Althea Development Update #53: Timelines and building rock solid software

I’m happy to say that we’ve brought on board 3 new developers since our last update. We’ve also expanded the marketing team to add some…

I’m happy to say that we’ve brought on board 3 new developers since our last update. We’ve also expanded the marketing team to add some flash to our substance.

On the subject of development we’re merging some of our longer term feature branches while bringing these new developers on board. So Alpha 7 will be a bit late.

Speaking of releases here’s a rough time-line for features.

Things coming in Alpha 7

  • Exit signup refactor: It turns out there was a lot of work between a mediocre sign up solution and something we could expose to the world without concern. The new exit signup procedure is actually sufficient to verify users are human and is generally more robust to failure.
  • Live toggling for wan ports: One of our favorite demos is to hook up a few routers and start moving connections around, quickly demonstrating the indestructibility of the mesh routing. But there was one cable you couldn't move, the gateway WAN ports used to bridge traffic out of the mesh and onto the internet were perilously finicky. If not setup perfectly on router start any attempt to use them would fail. Now you can add/remove or change the WAN connection at any time without issues.
  • Off-chain payments code: Our first valid eth transaction back and forth is on track for Alpha 8, we hope to be testnet ready by Alpha 9 (that’s early September for those paying attention)
  • On-chain payments code: The contract we want to use for our payment channel is already complete but integration and the resulting testing will probably take a while. I’m estimating Alpha 10 before ‘on testnet’ usage doesn’t involve devs bailing out routers burning test coins all the time.
  • Peer discovery refactor: Rust is a very great language when it’s safety properties are used well, I’ve been going back over a lot of the original peering code with a fine tooth comb and the goal of higher day to day stability. I’m hoping we’ll see this in Alpha 8.
  • Simplified API endpoints: Early on with the router dashboard we used a /settings API to do just about everything, this was great in that it was super powerful and very quick to make, but long term we would like to avoid posting highly specific structs from the frontend. It’s a recipe for tight coupling and spaghetti code. We’ve added simplified endpoints for exit signup already and we hope to have everything else soon.
  • Improved and far more helpful dashboard: Right now the dashboard is quite bare, we brought on another front end developer to really polish it from something with the right buttons to something legitimately helpful in setting up and debugging networks.
  • OpenWRT version freeze: We keep getting caught by surprise by OpenWRT master breakage, building off of master was fine earlier on in our development cycle but it’s past time to freeze on a commit hash that we test before we update. This way we can just not update when a major device decides the latest OpenWRT build means it should brick itself .

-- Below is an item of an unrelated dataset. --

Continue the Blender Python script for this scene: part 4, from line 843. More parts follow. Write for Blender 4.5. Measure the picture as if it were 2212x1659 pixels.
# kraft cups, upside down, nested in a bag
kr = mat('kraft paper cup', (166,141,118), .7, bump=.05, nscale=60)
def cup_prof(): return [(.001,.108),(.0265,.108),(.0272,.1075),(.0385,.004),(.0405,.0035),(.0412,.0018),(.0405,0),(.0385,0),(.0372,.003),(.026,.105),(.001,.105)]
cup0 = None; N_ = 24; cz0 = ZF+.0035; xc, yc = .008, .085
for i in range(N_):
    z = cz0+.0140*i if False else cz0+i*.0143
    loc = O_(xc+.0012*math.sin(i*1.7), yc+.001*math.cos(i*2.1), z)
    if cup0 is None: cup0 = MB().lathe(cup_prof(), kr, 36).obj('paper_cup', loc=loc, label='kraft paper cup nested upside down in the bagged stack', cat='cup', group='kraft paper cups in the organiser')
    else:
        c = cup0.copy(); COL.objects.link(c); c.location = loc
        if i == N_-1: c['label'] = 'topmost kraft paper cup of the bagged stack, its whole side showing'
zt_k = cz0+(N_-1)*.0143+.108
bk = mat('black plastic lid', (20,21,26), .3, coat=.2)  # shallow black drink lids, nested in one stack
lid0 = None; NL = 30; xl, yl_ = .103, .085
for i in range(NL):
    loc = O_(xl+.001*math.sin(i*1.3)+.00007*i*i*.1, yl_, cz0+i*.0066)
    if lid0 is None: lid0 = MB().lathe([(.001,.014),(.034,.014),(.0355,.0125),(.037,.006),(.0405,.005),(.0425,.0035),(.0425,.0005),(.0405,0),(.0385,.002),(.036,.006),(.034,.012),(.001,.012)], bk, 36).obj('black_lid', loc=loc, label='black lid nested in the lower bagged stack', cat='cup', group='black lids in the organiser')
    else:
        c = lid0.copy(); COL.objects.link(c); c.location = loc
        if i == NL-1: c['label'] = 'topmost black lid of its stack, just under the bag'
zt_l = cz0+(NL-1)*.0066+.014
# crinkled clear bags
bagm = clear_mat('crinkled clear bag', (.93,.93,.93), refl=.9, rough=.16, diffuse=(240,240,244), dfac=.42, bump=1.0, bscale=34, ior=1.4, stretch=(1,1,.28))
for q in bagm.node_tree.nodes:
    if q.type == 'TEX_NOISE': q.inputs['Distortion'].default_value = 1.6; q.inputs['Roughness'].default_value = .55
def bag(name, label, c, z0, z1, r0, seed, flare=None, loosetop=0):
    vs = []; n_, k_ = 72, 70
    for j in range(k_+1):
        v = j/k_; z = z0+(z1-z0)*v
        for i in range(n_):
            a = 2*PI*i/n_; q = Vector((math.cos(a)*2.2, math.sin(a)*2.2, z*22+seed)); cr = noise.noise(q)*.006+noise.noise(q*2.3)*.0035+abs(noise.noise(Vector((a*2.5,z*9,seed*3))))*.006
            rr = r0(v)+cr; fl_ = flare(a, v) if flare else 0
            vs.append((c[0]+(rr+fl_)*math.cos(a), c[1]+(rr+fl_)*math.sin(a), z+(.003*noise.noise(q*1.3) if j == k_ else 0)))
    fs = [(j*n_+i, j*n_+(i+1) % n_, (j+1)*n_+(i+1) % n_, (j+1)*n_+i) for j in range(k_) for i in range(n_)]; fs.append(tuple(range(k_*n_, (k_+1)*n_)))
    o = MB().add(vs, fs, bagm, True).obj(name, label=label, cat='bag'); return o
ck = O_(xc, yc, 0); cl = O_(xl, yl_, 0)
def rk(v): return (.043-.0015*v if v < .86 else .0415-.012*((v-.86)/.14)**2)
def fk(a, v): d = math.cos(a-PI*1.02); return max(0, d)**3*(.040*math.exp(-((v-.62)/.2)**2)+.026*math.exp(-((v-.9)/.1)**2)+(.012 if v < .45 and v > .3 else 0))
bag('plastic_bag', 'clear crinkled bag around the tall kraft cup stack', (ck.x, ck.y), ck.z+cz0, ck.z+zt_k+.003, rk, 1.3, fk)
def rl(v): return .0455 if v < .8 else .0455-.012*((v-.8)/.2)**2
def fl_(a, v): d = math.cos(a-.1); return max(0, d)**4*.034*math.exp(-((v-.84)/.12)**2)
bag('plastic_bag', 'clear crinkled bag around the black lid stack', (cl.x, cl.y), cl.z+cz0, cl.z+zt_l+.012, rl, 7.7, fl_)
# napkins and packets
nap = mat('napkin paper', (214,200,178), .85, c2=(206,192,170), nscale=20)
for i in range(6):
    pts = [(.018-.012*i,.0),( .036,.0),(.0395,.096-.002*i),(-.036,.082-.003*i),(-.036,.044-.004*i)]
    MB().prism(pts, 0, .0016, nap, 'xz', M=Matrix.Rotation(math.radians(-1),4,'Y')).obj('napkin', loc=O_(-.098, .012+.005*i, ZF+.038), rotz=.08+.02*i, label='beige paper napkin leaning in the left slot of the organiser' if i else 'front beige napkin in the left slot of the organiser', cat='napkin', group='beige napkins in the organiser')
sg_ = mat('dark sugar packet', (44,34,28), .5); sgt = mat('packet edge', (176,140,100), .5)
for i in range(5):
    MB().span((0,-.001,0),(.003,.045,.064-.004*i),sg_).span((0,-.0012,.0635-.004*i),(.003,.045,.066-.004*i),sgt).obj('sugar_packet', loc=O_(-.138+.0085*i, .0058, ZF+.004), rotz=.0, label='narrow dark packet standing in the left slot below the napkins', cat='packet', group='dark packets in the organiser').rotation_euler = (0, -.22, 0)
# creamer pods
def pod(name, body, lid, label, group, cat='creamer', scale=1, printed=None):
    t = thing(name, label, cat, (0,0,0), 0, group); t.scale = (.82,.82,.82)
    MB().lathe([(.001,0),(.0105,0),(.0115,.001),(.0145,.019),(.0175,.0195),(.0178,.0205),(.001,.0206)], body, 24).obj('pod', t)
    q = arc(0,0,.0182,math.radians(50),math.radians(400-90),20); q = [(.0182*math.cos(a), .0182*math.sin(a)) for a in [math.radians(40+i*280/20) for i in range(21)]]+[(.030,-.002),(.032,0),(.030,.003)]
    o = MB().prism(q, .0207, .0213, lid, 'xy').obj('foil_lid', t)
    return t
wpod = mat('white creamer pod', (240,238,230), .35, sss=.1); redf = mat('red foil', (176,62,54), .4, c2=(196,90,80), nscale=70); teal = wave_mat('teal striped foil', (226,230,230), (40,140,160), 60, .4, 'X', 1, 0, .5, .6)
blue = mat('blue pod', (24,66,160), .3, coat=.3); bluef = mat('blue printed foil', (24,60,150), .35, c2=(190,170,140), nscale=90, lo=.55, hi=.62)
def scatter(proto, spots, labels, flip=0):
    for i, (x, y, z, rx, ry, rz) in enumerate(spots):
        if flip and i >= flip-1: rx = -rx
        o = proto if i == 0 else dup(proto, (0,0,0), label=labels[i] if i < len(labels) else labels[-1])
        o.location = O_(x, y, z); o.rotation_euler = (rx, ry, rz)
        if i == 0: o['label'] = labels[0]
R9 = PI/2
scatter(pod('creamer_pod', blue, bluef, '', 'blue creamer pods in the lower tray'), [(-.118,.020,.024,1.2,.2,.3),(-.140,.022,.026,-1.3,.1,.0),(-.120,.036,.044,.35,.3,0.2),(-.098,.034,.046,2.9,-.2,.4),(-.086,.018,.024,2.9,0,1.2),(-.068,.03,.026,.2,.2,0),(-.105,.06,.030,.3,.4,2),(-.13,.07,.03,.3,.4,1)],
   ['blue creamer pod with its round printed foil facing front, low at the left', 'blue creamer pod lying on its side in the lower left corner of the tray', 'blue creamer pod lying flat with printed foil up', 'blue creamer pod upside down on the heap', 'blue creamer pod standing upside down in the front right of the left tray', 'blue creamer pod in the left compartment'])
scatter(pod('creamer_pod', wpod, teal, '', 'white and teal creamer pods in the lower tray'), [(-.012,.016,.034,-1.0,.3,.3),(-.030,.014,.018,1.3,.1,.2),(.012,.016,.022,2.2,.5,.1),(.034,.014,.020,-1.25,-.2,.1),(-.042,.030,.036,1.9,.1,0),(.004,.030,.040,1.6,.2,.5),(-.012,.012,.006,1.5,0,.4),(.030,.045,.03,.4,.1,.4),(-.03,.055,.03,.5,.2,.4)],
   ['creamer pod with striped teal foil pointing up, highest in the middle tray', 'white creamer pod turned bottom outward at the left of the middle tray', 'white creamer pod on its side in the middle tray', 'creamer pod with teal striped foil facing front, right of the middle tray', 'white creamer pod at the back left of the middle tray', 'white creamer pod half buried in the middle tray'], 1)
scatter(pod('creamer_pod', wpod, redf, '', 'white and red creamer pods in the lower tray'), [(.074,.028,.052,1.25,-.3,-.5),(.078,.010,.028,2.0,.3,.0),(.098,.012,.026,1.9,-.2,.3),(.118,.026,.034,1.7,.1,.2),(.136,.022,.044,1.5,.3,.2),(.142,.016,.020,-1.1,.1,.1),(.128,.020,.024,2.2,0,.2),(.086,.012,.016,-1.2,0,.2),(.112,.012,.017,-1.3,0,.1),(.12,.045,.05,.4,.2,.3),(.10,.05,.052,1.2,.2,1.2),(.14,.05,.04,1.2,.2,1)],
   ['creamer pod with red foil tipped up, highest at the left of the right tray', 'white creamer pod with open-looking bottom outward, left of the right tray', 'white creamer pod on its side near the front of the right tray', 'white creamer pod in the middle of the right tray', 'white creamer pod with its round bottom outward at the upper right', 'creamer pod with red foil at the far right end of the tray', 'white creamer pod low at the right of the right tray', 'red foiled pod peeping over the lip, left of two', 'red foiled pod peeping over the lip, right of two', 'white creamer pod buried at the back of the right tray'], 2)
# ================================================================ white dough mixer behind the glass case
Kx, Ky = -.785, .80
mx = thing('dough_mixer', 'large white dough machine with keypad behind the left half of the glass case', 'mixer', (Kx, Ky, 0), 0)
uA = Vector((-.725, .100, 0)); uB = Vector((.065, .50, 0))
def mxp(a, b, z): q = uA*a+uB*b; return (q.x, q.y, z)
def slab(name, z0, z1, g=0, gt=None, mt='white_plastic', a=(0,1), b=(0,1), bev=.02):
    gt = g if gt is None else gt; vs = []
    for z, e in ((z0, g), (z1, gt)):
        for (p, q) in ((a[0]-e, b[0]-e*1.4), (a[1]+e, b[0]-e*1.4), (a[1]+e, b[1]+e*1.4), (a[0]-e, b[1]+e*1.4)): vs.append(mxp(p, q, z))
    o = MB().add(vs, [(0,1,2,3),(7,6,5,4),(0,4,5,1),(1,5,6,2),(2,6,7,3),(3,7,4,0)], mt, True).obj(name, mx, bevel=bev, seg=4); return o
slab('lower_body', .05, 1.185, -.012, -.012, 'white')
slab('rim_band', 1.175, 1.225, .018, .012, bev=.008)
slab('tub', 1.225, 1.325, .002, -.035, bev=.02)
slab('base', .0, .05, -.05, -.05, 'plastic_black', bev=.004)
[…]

What does ‘stability’ mean for Althea?

I’ve been talking about stability a lot, it might give the impression that our Alpha releases are totally broken. That’s only partially true, while features are often incomplete my personal router is untouched since Alpha 5. It has completed multiple update cycles without the slightest bit of attention.

If Althea was meant to be used in low radio noise environments with a direct fiber line for backhaul like my apartment we would probably consider stability a done deal.

Maybe half of the deployments we’re working with are in technologically modern areas with accessible backhaul fiber, where internet access for consumers is simply too expensive.

The other half live in some of the more challenging networking environments in the world. For these people it’s often not that internet access is overpriced, but that it’s simply not sold or is of such poor quality as to be unusable.

Ultra-high latency, reordered packets, flaky connections, and protocol non compliant devices litter these sorts of environments.

Somewhere in between California and Australia there’s an ISP that will buffer Wireguard packets and play them back out of order 10 seconds later. All while prioritizing ICMP, HTTP, and HTTPS, making the issue almost impossible to detect.

From the perspective of a deployment in Australia this was Althea just not working.

Our first outage report for the Clatskine test network was caused by supposedly ipv6 complaint point to point links suddenly generating spikes of 300ms latency versus their usual 10ms when exposed to pings to ff02::1.

From the perspective of the Clastkine network this was Althea just not working.

Slack and many other websites firewall off TCP MSS autonegotiation. This means they hardcode the segment size of their traffic to a standard 1500 byte frame. It’s extra insidious because protocol complaint websites will work flawlessly and you’ll sit around wondering what’s going on.

From the perspective of any user of that build this was Althea just not working.

I think I’ve made my point. The actual ‘mesh networking’ is just the beginning, if we really want to make a tool that can withstand the sort of environments where people need Althea most it’s not enough for it to work, it has to be indestructible.